¿Pueden ser felices los que sufren? Sí, sí pueden. Al menos eso fue lo que nos dijo Jesucristo. ¡Felices los que ahora sufren! Y lo dijo bastante al inicio de su predicación en el conocido “Sermón de la Montaña”, el cual comienza con las “bienaventuranzas” o motivos para considerarnos felices. Es lo que nos presenta el Evangelio de hoy (Lc. 6, 17-26).
Otros motivos de felicidad, según las “bienaventuranzas” como nos las presenta San Lucas: la persecución, los insultos, la pobreza (por cierto, no la material, sino la pobreza espiritual, entendida en el sentido bíblico “pobres de Yahvé” (cfr. Sof. 2, 1-3 y 3, 11-12).
La pobreza material puede ayudar a confiar más en Dios -es cierto- pero no es requerimiento para ser “pobre en el espíritu”. Pobre en el espíritu es aquél que confía en Dios y no en sí mismo, que se sabe dependiente de Dios y no independiente, que se reconoce incapaz y remite todas sus capacidades a Dios.
Las “bienaventuranzas” son tal vez la máxima paradoja del ser o de intentar ser cristiano. Tienen su modelo en la forma de ser de Aquél que las proclamó: así fue Jesús. Y al cristiano le toca imitar y seguir a Jesús.
No pueden entenderse las “bienaventuranzas”… mucho menos vivirlas, si nuestra brújula -que debiera estar dirigida al Cielo- está dirigida hacia este mundo pasajero y efímero. ¡Imposible aceptar esta lista de incomprensibles paradojas!
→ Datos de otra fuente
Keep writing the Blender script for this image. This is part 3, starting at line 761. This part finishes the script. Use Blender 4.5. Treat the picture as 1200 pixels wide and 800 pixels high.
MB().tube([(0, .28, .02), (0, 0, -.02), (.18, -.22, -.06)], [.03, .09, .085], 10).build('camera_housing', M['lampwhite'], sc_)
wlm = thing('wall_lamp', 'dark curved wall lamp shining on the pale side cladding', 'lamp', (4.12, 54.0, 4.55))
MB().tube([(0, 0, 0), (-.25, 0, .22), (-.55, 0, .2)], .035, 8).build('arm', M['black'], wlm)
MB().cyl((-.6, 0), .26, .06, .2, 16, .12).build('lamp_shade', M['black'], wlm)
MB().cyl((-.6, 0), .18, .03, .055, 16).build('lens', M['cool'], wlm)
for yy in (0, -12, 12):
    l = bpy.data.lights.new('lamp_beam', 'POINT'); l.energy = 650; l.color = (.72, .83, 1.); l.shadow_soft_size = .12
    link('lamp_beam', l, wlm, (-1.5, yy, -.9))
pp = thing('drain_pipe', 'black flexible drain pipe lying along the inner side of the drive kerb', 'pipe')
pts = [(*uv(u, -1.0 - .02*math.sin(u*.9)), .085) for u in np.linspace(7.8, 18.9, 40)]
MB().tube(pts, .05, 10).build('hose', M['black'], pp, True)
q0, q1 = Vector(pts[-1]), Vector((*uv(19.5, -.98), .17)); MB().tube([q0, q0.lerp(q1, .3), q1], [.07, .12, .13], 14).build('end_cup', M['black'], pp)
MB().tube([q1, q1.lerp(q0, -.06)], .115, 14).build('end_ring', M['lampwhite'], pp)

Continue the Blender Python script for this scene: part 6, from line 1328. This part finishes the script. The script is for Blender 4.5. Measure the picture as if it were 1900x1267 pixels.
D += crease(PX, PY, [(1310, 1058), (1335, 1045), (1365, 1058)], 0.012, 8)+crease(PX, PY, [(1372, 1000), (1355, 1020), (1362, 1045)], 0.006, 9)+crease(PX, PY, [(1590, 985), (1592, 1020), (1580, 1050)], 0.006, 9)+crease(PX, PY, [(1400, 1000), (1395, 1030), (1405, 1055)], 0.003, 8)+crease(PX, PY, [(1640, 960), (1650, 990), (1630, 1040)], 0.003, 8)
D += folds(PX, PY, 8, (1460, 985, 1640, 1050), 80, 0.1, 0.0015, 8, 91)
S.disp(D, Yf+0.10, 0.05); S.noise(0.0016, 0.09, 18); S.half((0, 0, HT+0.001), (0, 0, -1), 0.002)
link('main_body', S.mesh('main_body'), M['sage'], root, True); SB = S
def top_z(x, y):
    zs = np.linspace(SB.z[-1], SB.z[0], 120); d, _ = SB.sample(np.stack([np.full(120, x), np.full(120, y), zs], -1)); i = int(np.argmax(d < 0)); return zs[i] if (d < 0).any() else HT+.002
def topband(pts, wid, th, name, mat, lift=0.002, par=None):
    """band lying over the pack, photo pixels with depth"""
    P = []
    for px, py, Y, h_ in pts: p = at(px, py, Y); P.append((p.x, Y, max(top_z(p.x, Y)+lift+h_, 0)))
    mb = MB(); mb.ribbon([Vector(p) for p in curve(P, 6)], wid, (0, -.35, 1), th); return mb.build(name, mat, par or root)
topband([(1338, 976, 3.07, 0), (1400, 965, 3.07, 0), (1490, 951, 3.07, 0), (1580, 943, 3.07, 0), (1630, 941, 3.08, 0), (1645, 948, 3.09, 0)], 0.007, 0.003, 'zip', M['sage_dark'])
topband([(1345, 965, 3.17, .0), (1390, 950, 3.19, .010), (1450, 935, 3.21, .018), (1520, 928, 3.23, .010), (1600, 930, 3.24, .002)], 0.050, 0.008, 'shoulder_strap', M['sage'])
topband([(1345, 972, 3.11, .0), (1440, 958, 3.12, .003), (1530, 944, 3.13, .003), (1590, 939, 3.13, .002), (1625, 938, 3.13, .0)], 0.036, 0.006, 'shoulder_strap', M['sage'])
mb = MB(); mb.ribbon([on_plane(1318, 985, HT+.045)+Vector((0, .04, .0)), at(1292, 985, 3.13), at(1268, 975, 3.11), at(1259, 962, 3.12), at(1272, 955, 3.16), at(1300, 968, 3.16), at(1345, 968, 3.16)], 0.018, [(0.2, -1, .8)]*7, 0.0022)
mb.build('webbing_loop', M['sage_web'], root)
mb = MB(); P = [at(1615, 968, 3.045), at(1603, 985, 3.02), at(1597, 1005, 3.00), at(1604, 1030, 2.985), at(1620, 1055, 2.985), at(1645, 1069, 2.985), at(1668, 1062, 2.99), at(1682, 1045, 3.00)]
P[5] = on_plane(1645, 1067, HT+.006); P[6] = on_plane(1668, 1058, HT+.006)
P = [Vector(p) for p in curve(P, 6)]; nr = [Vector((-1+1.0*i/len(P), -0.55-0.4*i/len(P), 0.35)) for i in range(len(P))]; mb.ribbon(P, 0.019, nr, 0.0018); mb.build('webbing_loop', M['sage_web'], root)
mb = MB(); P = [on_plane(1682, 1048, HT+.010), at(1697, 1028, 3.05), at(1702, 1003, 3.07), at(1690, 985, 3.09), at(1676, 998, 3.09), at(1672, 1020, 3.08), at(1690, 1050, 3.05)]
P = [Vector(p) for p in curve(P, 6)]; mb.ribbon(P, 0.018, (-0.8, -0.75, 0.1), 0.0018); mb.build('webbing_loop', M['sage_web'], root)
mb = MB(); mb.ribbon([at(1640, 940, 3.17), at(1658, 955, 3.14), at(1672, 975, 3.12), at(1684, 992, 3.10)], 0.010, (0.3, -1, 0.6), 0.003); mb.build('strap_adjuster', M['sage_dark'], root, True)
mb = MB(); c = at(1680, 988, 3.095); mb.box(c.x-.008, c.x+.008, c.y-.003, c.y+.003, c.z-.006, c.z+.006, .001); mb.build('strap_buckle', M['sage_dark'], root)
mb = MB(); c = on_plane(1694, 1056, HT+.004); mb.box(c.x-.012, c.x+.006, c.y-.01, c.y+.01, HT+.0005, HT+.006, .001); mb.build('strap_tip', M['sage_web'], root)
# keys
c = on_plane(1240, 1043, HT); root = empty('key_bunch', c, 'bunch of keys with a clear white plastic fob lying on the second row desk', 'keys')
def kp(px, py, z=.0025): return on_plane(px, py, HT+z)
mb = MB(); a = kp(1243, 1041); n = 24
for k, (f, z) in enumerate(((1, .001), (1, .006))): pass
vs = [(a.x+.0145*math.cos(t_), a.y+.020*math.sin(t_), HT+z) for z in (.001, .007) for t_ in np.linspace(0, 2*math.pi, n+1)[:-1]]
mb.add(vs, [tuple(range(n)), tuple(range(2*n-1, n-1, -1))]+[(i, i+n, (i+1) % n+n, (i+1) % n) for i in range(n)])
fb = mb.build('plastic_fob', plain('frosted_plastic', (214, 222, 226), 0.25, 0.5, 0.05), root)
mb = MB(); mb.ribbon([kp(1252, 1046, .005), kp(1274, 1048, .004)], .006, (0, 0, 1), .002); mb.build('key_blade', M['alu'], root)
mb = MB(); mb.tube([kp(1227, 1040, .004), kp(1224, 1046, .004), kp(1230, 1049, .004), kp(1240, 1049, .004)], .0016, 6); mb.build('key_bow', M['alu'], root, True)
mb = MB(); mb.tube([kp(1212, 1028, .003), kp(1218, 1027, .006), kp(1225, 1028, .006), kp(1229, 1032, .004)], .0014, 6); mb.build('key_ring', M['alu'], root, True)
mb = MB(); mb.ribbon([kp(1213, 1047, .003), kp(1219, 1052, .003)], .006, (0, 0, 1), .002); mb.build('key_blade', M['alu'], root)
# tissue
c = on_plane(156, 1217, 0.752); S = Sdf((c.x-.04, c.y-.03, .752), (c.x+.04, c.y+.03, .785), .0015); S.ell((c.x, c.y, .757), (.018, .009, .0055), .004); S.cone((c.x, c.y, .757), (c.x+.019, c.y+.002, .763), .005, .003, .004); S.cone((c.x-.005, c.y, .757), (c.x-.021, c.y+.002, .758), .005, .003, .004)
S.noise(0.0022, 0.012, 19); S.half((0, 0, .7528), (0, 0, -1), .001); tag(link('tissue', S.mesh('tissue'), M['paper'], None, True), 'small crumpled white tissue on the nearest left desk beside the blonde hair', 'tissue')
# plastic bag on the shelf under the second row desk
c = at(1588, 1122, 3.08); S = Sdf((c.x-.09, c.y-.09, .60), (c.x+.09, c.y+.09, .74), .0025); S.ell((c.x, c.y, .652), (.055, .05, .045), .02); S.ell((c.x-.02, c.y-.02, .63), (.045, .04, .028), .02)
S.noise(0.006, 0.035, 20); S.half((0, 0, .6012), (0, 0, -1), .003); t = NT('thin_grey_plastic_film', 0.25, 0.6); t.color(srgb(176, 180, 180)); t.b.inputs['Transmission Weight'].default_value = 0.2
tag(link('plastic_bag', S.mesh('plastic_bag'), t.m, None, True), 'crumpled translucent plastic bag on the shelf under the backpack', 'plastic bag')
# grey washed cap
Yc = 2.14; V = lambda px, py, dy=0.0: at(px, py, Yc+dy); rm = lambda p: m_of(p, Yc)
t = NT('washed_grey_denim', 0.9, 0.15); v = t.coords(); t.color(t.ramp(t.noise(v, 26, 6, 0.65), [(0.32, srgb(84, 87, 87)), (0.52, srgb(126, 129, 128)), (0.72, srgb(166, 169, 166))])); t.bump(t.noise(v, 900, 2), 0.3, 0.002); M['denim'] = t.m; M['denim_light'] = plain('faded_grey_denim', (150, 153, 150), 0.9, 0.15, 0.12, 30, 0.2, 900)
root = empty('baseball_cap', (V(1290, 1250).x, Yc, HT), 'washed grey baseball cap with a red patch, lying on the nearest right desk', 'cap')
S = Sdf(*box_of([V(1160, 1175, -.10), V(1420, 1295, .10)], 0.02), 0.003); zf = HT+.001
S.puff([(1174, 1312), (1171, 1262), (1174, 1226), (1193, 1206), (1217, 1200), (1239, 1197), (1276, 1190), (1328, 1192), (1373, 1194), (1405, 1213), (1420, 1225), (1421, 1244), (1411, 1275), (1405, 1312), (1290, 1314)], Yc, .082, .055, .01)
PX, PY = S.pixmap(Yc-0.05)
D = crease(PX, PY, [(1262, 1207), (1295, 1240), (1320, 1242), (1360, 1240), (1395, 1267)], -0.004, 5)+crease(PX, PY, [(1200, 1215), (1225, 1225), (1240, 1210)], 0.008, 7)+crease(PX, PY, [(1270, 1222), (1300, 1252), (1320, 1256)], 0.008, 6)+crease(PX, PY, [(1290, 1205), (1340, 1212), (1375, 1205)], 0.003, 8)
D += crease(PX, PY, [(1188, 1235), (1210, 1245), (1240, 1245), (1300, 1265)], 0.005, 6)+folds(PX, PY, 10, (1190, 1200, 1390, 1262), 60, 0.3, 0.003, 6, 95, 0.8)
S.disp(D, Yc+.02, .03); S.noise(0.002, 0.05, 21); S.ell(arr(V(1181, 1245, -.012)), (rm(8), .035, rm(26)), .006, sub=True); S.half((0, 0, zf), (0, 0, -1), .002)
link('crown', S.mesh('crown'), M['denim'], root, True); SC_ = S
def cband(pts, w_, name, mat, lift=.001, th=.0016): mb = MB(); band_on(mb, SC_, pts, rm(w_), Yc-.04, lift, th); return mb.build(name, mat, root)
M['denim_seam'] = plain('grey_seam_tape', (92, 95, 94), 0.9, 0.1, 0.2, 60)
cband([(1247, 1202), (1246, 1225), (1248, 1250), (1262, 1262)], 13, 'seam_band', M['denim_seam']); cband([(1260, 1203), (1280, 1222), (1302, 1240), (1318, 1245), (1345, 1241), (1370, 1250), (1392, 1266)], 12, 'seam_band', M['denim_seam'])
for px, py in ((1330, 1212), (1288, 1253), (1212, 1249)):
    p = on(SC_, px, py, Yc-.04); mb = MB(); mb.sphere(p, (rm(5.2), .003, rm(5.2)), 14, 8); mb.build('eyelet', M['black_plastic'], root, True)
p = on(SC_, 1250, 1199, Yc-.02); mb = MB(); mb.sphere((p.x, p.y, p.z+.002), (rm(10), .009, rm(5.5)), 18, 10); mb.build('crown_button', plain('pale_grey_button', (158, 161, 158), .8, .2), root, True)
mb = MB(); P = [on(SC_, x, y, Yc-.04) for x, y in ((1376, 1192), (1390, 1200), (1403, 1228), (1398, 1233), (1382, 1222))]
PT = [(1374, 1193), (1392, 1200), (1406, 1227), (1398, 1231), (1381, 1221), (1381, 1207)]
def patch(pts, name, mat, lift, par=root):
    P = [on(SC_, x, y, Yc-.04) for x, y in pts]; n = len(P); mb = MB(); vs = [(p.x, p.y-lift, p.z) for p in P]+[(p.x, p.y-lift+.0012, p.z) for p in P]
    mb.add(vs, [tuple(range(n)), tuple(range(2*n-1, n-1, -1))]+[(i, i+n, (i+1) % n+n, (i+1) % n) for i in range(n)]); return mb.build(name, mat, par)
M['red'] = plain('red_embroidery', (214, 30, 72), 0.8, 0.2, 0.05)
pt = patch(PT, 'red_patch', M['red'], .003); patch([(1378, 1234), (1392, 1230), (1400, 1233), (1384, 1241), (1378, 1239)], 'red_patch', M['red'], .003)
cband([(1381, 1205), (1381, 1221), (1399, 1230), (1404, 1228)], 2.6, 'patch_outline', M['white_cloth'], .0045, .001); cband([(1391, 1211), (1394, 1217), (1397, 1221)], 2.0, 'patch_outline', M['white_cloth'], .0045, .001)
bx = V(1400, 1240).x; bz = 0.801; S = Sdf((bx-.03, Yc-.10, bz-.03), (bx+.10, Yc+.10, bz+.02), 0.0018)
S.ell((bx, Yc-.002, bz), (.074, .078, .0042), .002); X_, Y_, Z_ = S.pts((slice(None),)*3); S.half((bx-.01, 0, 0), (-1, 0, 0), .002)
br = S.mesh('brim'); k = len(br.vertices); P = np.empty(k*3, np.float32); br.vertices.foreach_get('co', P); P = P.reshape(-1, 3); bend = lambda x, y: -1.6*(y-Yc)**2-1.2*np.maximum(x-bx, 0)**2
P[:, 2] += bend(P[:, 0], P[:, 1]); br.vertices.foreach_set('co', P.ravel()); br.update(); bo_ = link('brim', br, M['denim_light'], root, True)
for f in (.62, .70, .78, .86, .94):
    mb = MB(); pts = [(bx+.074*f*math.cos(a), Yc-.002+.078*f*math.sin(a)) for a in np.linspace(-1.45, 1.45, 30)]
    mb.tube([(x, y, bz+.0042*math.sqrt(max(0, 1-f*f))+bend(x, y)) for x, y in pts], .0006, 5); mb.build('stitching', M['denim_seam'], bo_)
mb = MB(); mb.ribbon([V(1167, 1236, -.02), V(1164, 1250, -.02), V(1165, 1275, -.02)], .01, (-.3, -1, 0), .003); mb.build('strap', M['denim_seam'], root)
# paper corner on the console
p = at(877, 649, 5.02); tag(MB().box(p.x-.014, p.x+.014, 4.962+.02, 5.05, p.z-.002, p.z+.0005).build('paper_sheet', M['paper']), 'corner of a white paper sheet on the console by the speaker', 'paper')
Con las “bienaventuranzas” Jesús quiere cambiarnos de raíz. Viene a decirnos que el valor de las cosas no se mide según el dolor o el placer inmediato que proporcionan, sino que las hemos de medir según las consecuencias de gozo que tengan para la eternidad. Que es lo mismo que decirnos que la brújula hay que dirigirla hacia Allá, no hacia aquí. Las “bienaventuranzas” dejarían de ser paradojas utópicas si dirigiéramos bien nuestra brújula.